Exclude images, then output the remaining data verbatim.

[BEGIN Data provided]

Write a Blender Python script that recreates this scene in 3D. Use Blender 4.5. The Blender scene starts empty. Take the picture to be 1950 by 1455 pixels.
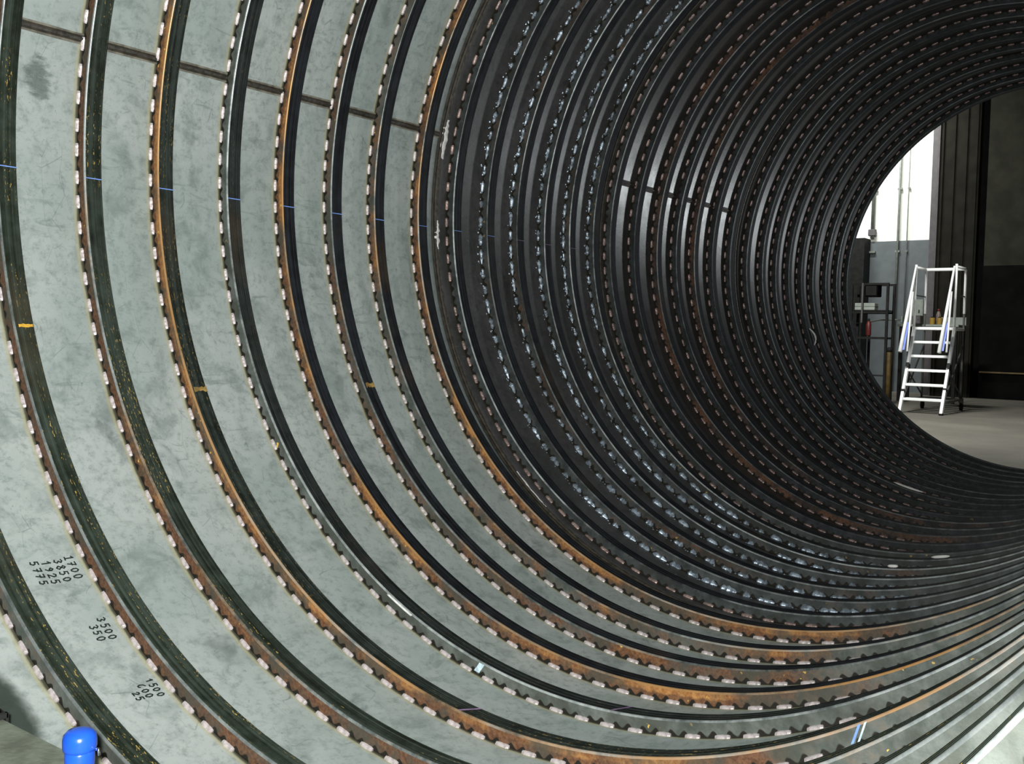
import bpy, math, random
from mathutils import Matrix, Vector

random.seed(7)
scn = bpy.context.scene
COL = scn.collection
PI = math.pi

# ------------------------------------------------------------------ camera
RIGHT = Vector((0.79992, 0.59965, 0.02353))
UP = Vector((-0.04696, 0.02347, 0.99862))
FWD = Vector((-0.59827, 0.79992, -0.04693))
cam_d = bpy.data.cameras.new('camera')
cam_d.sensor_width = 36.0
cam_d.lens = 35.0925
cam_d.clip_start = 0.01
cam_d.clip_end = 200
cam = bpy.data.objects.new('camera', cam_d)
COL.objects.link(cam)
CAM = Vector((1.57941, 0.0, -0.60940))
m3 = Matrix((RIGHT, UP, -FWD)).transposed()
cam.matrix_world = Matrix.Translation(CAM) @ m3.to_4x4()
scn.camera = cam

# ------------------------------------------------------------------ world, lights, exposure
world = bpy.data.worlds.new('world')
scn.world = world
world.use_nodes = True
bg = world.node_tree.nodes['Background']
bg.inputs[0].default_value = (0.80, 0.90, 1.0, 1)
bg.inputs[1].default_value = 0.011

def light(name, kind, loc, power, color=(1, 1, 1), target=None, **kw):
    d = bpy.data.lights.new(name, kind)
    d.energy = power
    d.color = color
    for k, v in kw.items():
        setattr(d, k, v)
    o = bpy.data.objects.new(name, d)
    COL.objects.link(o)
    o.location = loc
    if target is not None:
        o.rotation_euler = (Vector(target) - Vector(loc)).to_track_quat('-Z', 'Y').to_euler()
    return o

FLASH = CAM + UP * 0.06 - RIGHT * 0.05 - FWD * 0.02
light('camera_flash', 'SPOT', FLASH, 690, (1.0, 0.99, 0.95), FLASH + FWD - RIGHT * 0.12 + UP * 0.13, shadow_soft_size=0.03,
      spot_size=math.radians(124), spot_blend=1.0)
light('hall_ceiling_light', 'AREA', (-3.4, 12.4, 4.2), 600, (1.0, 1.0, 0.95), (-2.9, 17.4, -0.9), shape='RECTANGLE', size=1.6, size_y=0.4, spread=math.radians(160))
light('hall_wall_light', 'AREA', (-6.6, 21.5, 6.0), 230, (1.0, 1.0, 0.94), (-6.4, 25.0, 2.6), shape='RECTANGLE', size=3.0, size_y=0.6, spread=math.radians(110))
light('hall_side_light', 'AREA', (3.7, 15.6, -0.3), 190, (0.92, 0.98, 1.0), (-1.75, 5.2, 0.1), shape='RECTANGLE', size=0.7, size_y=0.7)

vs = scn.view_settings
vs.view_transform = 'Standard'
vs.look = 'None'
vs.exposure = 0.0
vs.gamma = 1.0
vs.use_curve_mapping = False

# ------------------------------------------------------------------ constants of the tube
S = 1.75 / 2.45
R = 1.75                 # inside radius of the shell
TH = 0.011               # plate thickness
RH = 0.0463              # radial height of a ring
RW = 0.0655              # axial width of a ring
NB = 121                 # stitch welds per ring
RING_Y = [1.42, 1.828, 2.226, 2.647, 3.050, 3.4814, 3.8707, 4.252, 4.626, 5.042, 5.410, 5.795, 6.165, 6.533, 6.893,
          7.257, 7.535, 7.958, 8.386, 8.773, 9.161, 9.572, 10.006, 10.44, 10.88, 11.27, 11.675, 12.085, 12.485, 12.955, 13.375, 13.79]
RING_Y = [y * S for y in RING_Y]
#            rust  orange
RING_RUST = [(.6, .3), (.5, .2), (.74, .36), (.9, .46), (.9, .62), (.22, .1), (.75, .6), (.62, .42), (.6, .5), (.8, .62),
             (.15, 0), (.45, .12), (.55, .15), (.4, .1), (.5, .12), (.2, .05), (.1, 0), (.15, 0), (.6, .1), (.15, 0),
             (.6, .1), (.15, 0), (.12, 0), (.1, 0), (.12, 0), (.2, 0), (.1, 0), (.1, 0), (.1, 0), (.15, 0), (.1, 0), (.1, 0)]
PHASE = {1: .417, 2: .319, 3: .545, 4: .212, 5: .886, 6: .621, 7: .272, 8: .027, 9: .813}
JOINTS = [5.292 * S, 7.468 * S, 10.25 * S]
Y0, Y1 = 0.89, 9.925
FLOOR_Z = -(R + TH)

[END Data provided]

→ **Exercise result**
Write a Blender Python script that recreates this scene in 3D. Use Blender 4.5. The Blender scene starts empty. Take the picture to be 1950 by 1455 pixels.
import bpy, math, random
from mathutils import Matrix, Vector

random.seed(7)
scn = bpy.context.scene
COL = scn.collection
PI = math.pi

# ------------------------------------------------------------------ camera
RIGHT = Vector((0.79992, 0.59965, 0.02353))
UP = Vector((-0.04696, 0.02347, 0.99862))
FWD = Vector((-0.59827, 0.79992, -0.04693))
cam_d = bpy.data.cameras.new('camera')
cam_d.sensor_width = 36.0
cam_d.lens = 35.0925
cam_d.clip_start = 0.01
cam_d.clip_end = 200
cam = bpy.data.objects.new('camera', cam_d)
COL.objects.link(cam)
CAM = Vector((1.57941, 0.0, -0.60940))
m3 = Matrix((RIGHT, UP, -FWD)).transposed()
cam.matrix_world = Matrix.Translation(CAM) @ m3.to_4x4()
scn.camera = cam

# ------------------------------------------------------------------ world, lights, exposure
world = bpy.data.worlds.new('world')
scn.world = world
world.use_nodes = True
bg = world.node_tree.nodes['Background']
bg.inputs[0].default_value = (0.80, 0.90, 1.0, 1)
bg.inputs[1].default_value = 0.011

def light(name, kind, loc, power, color=(1, 1, 1), target=None, **kw):
    d = bpy.data.lights.new(name, kind)
    d.energy = power
    d.color = color
    for k, v in kw.items():
        setattr(d, k, v)
    o = bpy.data.objects.new(name, d)
    COL.objects.link(o)
    o.location = loc
    if target is not None:
        o.rotation_euler = (Vector(target) - Vector(loc)).to_track_quat('-Z', 'Y').to_euler()
    return o

FLASH = CAM + UP * 0.06 - RIGHT * 0.05 - FWD * 0.02
light('camera_flash', 'SPOT', FLASH, 690, (1.0, 0.99, 0.95), FLASH + FWD - RIGHT * 0.12 + UP * 0.13, shadow_soft_size=0.03,
      spot_size=math.radians(124), spot_blend=1.0)
light('hall_ceiling_light', 'AREA', (-3.4, 12.4, 4.2), 600, (1.0, 1.0, 0.95), (-2.9, 17.4, -0.9), shape='RECTANGLE', size=1.6, size_y=0.4, spread=math.radians(160))
light('hall_wall_light', 'AREA', (-6.6, 21.5, 6.0), 230, (1.0, 1.0, 0.94), (-6.4, 25.0, 2.6), shape='RECTANGLE', size=3.0, size_y=0.6, spread=math.radians(110))
light('hall_side_light', 'AREA', (3.7, 15.6, -0.3), 190, (0.92, 0.98, 1.0), (-1.75, 5.2, 0.1), shape='RECTANGLE', size=0.7, size_y=0.7)

vs = scn.view_settings
vs.view_transform = 'Standard'
vs.look = 'None'
vs.exposure = 0.0
vs.gamma = 1.0
vs.use_curve_mapping = False

# ------------------------------------------------------------------ constants of the tube
S = 1.75 / 2.45
R = 1.75                 # inside radius of the shell
TH = 0.011               # plate thickness
RH = 0.0463              # radial height of a ring
RW = 0.0655              # axial width of a ring
NB = 121                 # stitch welds per ring
RING_Y = [1.42, 1.828, 2.226, 2.647, 3.050, 3.4814, 3.8707, 4.252, 4.626, 5.042, 5.410, 5.795, 6.165, 6.533, 6.893,
          7.257, 7.535, 7.958, 8.386, 8.773, 9.161, 9.572, 10.006, 10.44, 10.88, 11.27, 11.675, 12.085, 12.485, 12.955, 13.375, 13.79]
RING_Y = [y * S for y in RING_Y]
#            rust  orange
RING_RUST = [(.6, .3), (.5, .2), (.74, .36), (.9, .46), (.9, .62), (.22, .1), (.75, .6), (.62, .42), (.6, .5), (.8, .62),
             (.15, 0), (.45, .12), (.55, .15), (.4, .1), (.5, .12), (.2, .05), (.1, 0), (.15, 0), (.6, .1), (.15, 0),
             (.6, .1), (.15, 0), (.12, 0), (.1, 0), (.12, 0), (.2, 0), (.1, 0), (.1, 0), (.1, 0), (.15, 0), (.1, 0), (.1, 0)]
PHASE = {1: .417, 2: .319, 3: .545, 4: .212, 5: .886, 6: .621, 7: .272, 8: .027, 9: .813}
JOINTS = [5.292 * S, 7.468 * S, 10.25 * S]
Y0, Y1 = 0.89, 9.925
FLOOR_Z = -(R + TH)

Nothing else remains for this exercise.